The ecclesial dimension. St. John Chrysostom, in his Homilies on Acts, notes that those baptized are immediately "added" (προσετέθησαν) to the community — they are not isolated converts but incorporated members of the Body. This is why the CCC speaks of Baptism as "the door which gives access to the other sacraments" (CCC 1213) and the foundation of the Church's communion.
The three thousand baptized at Pentecost were not spiritual seekers who stumbled upon a truth; they were people "cut to the heart" who acted on that conviction immediately and publicly.

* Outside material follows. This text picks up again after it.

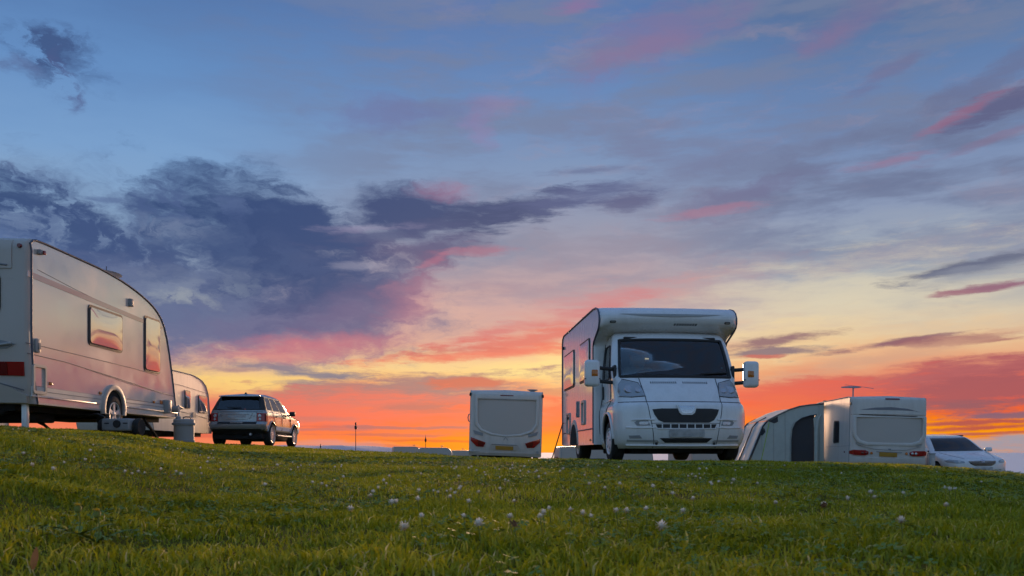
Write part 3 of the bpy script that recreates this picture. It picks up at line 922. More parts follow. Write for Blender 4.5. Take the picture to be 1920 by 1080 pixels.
# ================================================================== large caravan on the left
def poly_at(c, w, h, r):
    return rrect(w, h, r, 4, c[0], c[1])
def framed_window(S, parent, where, c, w, h, r, pane_mat, fr=0.04):
    f = S.patch('window', where, poly_at(c, w, h, r), M['rubber'], parent, off=0.012, thick=0.02)
    S.patch('pane', where, poly_at(c, w - 2 * fr, h - 2 * fr, max(r - fr * .5, .02)), pane_mat, f, off=0.026, thick=0.012, rows=14, cols=12, bulge=.007)
    return f
SYF = [0, .004, .02, .1, .2, .3, .4, .5, .6, .7, .8, .9, .98, .996, 1]
def tri(v):
    return v
A_loc = (-7.545, 11.25)
A_g = 0.315
A = empty('caravan', (A_loc[0], A_loc[1], A_g), R(0.1))
tag(A, 'large cream touring caravan at the left edge, its glossy side mirroring the sunset', 'caravan')
SA = Shell(smooth_tab([(.335, 5.22), (.48, 5.2), (1.11, 5.03), (1.9, 4.72), (2.13, 4.51), (2.29, 4.17), (2.40, 3.7), (2.475, 3.2), (2.53, 2.6), (2.548, 2.0)]),
           smooth_tab([(.335, .16), (.6, .08), (1.0, .02), (1.3, 0), (2.4, 0), (2.5, .04), (2.548, .14)]),
           lambda z: 1.12, rf=.05, rr=.05, bf=.10, br=.05)
zsA = [.335, .36, .44, .5, .565, .6, .7, .8, .9, 1.0, 1.1, 1.3, 1.5, 1.7, 1.9, 2.0, 2.08, 2.15, 2.22, 2.29, 2.35, 2.40, 2.44, 2.475, 2.505, 2.53, 2.548]
SA.build('body', zsA, [0, .3, .6, .9, 1], SYF, [0, .3, .6, .9, 1], [M['cream'], M['grp']], A, cap_bottom=True, mi=lambda x, y, z: 1 if (y < SA.yr(z) + .11 or z < .4) else 0, crown=.03)
# edge trim along the side profile
for sg in (1, -1):
    P = [(sg * 1.122, SA.rear(1.12, z) + .05, z) for z in [.34, .5, .7, .9, 1.1, 1.4, 1.8, 2.2, 2.38]]
    P += [(sg * 1.122, .12, 2.47), (sg * 1.122, .18, 2.52), (sg * 1.122, .26, 2.543), (sg * 1.122, .5, 2.552), (sg * 1.122, 1.3, 2.552), (sg * 1.122, 2.0, 2.55)]
    P += [(sg * 1.122, SA.yf(z) - .13, z) for z in [2.535, 2.505, 2.475, 2.44, 2.40, 2.35, 2.29, 2.22, 2.13, 2.0, 1.8, 1.5, 1.2, .9, .6, .36]]
    tube('edge_trim', P, .017, M['trim'], A, 8)
    box('skirt_rail', (sg * 1.128, 1.09, .44), (.02, 1.9, .022), M['alu'], A, .004)
    box('skirt_rail', (sg * 1.128, 4.0, .44), (.02, 2.25, .022), M['alu'], A, .004)
SA.patch('lower_panel', 'right', [(.16, .455), (2.08, .455), (2.08, .575), (.16, .575)], M['cream_rib'], A, off=.008, thick=.012, rows=3)
SA.patch('lower_panel', 'right', [(2.92, .455), (5.1, .455), (5.09, .555), (2.92, .565)], M['cream_rib'], A, off=.008, thick=.012, rows=3)
for (y0, y1) in ((.16, 2.08), (2.92, 5.08)):
    SA.line('panel_groove', 'right', [(y0, .515), (y1, .513)], .004, M['line'], A, off=.009)
    SA.line('panel_groove', 'right', [(y0, .578), (y1, .570)], .005, M['line'], A, off=.004)
framed_window(SA, A, 'right', (2.25, 1.625), 1.14, .62, .07, M['pane'])
framed_window(SA, A, 'right', (3.99, 1.595), .68, .98, .07, M['pane'])
framed_window(SA, A, 'rear', (0, 1.79), 1.58, .56, .10, M['pane2'])
# graphics
SA.line('side_stripe', 'right', [(.02, 1.135), (1.2, 1.13), (3.2, 1.112), (4.2, 1.08)], .006, M['line'], A, off=.001)
SA.line('side_stripe', 'right', [(.06, 1.0), (1.0, .985), (2.5, .90), (4.0, .80), (5.02, .745)], .007, M['line'], A, off=.001)
SA.line('side_stripe', 'right', [(1.6, .945), (3.0, .845), (4.4, .77)], .0045, M['line'], A, off=.001)
SA.line('side_stripe', 'right', [(.3, 2.16), (1.2, 2.09), (2.2, 2.03)], .004, M['line'], A, off=.001)
# pale red band under the roof
M['blush'] = plain('pale_red_band', (0.66, 0.30, 0.28), 0.08, ior=3.2, bump=.012, scale=1.4)
SA.patch('colour_band', 'right', [(.07, 2.02), (4.3, 1.92), (4.5, 1.985), (.07, 2.10)], M['blush'], A, off=.0035, thick=.008, rows=4, cols=14)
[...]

For Catholic readers today, this passage challenges two opposite temptations: the temptation to reduce faith to private feeling (the interior compunction without the public sacramental response), and the temptation to treat baptism as a social ritual emptied of the expectation of real repentance and Spirit-reception.
Parish RCIA directors and sponsors might ask: Do our candidates experience anything like being "cut to the heart" before they enter the font? For Catholics already baptized, the passage invites a renewed examination of whether the gift of the Holy Spirit received at Baptism and Confirmation is being actively claimed and lived. Peter's call to "save yourselves from this crooked generation" is startlingly contemporary — every generation has its own version of crooked cultural currents from which baptismal identity calls us to stand apart. Finally, the sheer number — three thousand in a day — should stoke missionary imagination: the Church is not meant to be a maintenance institution but a community of perpetual Pentecost.

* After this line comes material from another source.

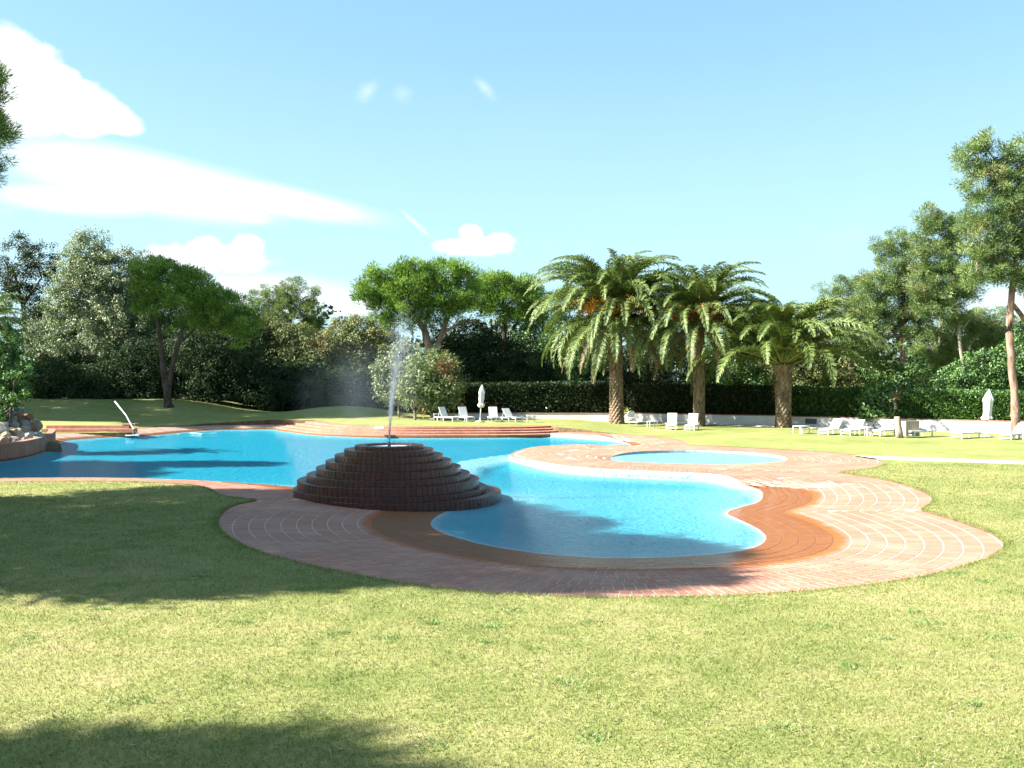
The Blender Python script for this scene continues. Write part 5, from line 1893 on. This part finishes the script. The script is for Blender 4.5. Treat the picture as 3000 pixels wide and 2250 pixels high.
# ------------------------------------------------------------------ grass blades
def blades(n, d0, d1, w, h, side=.62):
    Y = (d0 ** .3 + rng.random(n) * (d1 ** .3 - d0 ** .3)) ** (1 / .3)
    X = rng.uniform(-1, 1, n) * Y * side
    P = np.c_[X, Y]
    P = P[~inside(P, DECK) | (dist_to(P, DECK) < .015)]
    n = len(P)
    z = lawn_z(P) - .004
    a = rng.uniform(0, 2 * PI, n)
    sc = (P[:, 1] / 5.0) ** .55
    hh = h * rng.uniform(.5, 1.3, n) * sc ** .4
    ww = w * rng.uniform(.7, 1.3, n) * sc
    lean = rng.uniform(.3, 1.4, n)
    la = rng.uniform(0, 2 * PI, n)
    b = np.c_[P, z]
    sx = np.c_[np.cos(a) * ww / 2, np.sin(a) * ww / 2, np.zeros(n)]
    tip = b + np.c_[np.cos(la) * hh * lean, np.sin(la) * hh * lean, hh]
    V = np.stack([b - sx, b + sx, tip], 1).reshape(-1, 3)
    return V, np.arange(n * 3).reshape(-1, 3), np.repeat(rng.random(n), 3)


V, Fc, tn = blades(440000, 3.6, 24.0, .0062, .024)
o = link('grass', npmesh('grass', V, Fc, M['blade'], False, {'tint': tn}))
tag(o, 'short dry green grass blades on the near lawn', None, None, 'stuff')
# greener, longer fringe where the mower leaves it beside the deck
n = 26000
i = rng.integers(0, len(DECK), n)
tq = np.roll(DECK, -1, 0) - DECK
c = DECK[i] + tq[i] * rng.random((n, 1))
nv = np.c_[tq[i, 1], -tq[i, 0]] / np.linalg.norm(tq[i], axis=1)[:, None] * (1 if signed_area(DECK) > 0 else -1)
c = c + nv * np.abs(rng.normal(0, .055, n))[:, None]
c = c[(c[:, 1] < 24)]
n = len(c)
a = rng.uniform(0, 2 * PI, n)
hh = .035 * rng.uniform(.5, 1.4, n); ww = .008 * rng.uniform(.7, 1.3, n)
b = np.c_[c, np.full(n, .012)]
sx = np.c_[np.cos(a) * ww / 2, np.sin(a) * ww / 2, np.zeros(n)]
la = rng.uniform(0, 2 * PI, n)
tip = b + np.c_[np.cos(la) * hh * .7, np.sin(la) * hh * .7, hh]
o = link('edge_grass', npmesh('edge_grass', np.stack([b - sx, b + sx, tip], 1).reshape(-1, 3), np.arange(n * 3).reshape(-1, 3), M['blade'], False, {'tint': np.repeat(rng.random(n) * .35, 3)}))
tag(o, 'greener fringe of grass along the brick deck edge', None, None, 'stuff')

# fallen pine needles and bits of straw lying on the near lawn
n = 5200
Y = (3.7 ** .3 + rng.random(n) * (13 ** .3 - 3.7 ** .3)) ** (1 / .3)
X = rng.uniform(-1, 1, n) * Y * .62
cl_ = np.array([noise.noise(Vector((x * 1.3, y * 1.3, 5))) for x, y in zip(X, Y)])
P = np.c_[X, Y][cl_ > -.05]
P = P[~inside(P, DECK)]
n = len(P)
a = rng.uniform(0, 2 * PI, n); l = rng.uniform(.03, .10, n); w = rng.uniform(.0012, .003, n) * (P[:, 1] / 5) ** .6
z = lawn_z(P) + rng.uniform(.012, .024, n)
d = np.c_[np.cos(a), np.sin(a), rng.uniform(-.12, .12, n)]; sdv = np.c_[-np.sin(a), np.cos(a), np.zeros(n)]
b = np.c_[P, z]
V = np.stack([b - d * l[:, None] / 2 - sdv * w[:, None], b - d * l[:, None] / 2 + sdv * w[:, None], b + d * l[:, None] / 2], 1).reshape(-1, 3)
M['straw'] = mat('straw', lambda T: princ(T, T.ramp(T.noise(pos(T), 3, 2), [(.3, (.46, .36, .20)), (.7, (.62, .54, .36))]), .8, .2))
o = link('pine_needles', npmesh('pine_needles', V, np.arange(n * 3).reshape(-1, 3), M['straw']))
tag(o, 'pale fallen pine needles and straw scattered on the near lawn', None, None, 'stuff')

# small weed tufts growing in the lawn
nt = 60
Y = (3.8 ** .3 + rng.random(nt) * (14 ** .3 - 3.8 ** .3)) ** (1 / .3)
X = rng.uniform(-1, 1, nt) * Y * .6
Q = np.c_[X, Y]
Q = Q[~inside(Q, DECK) & (dist_to(Q, DECK) > .15)]
k = 60
c = np.repeat(Q, k, 0) + rng.normal(0, 1, (len(Q) * k, 2)) * np.repeat(rng.uniform(.02, .075, len(Q)), k)[:, None] * np.array([[1.6, 1.0]])
n = len(c)
a = rng.uniform(0, 2 * PI, n); hh = .032 * rng.uniform(.5, 1.3, n); ww = .010 * rng.uniform(.7, 1.3, n)
b = np.c_[c, lawn_z(c)]
sx = np.c_[np.cos(a) * ww / 2, np.sin(a) * ww / 2, np.zeros(n)]
la = rng.uniform(0, 2 * PI, n)
tip = b + np.c_[np.cos(la) * hh * 1.1, np.sin(la) * hh * 1.1, hh]
o = link('weed_tufts', npmesh('weed_tufts', np.stack([b - sx, b + sx, tip], 1).reshape(-1, 3), np.arange(n * 3).reshape(-1, 3), M['green'], False, {'tint': np.repeat(rng.uniform(.5, 1, n), 3)}))
tag(o, 'darker green weed tufts dotted through the near lawn', None, None, 'stuff')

Verse 40 — "Save yourselves from this crooked generation" Luke's summary note ("with many other words") signals a longer discourse condensed here. "Crooked generation" (γενεᾶς τῆς σκολιᾶς) echoes Deuteronomy 32:5 and Psalm 78:8 (LXX), where Israel's unfaithfulness is described in identical terms. Peter is placing his hearers before an urgent, binary choice: they stand at the junction of the old age of disobedience and the new age of salvation. The imperative "save yourselves" is not Pelagian; in context, the means of salvation has just been specified — repentance and baptism — and the call is to avail oneself of what God has provided.

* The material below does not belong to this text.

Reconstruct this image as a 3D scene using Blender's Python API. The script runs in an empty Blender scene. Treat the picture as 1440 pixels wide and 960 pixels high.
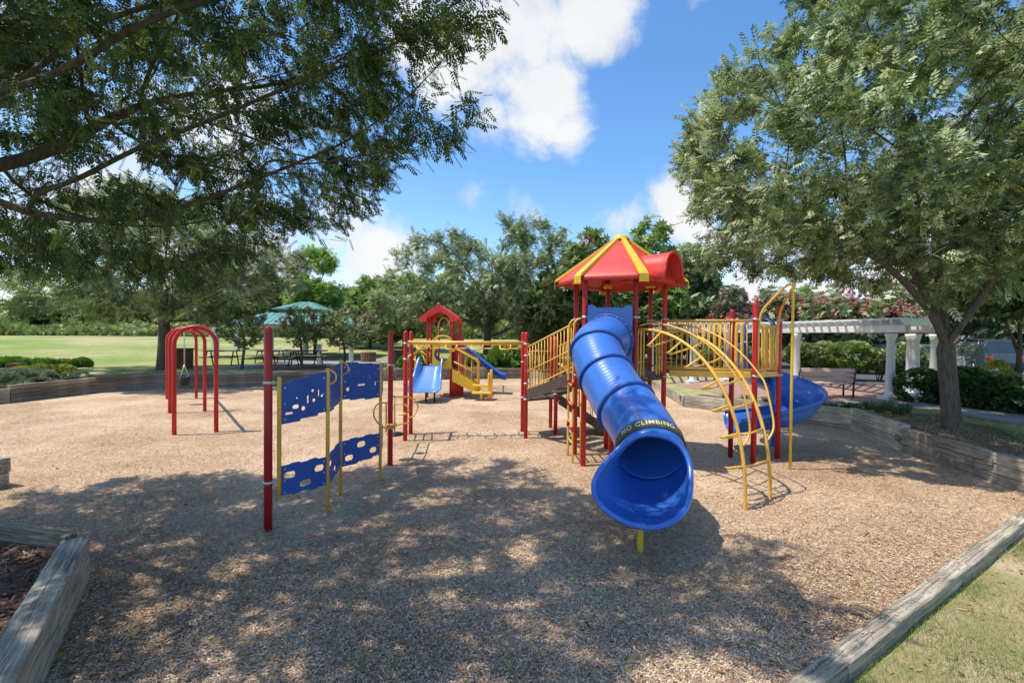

Verse 41 — "About three thousand souls" The baptism of three thousand in a single day is a harvest of eschatological proportions. Luke uses ψυχαί (souls) — a term recalling the Old Testament way of counting persons (cf. Gen 46:27; Exod 1:5 LXX), subtly evoking the new exodus. Typologically, the contrast with Sinai is unmistakable: at the giving of the Law, three thousand Israelites died for idolatry (Exod 32:28); at the giving of the Spirit, three thousand receive life. The Law kills; the Spirit gives life (cf. 2 Cor 3:6).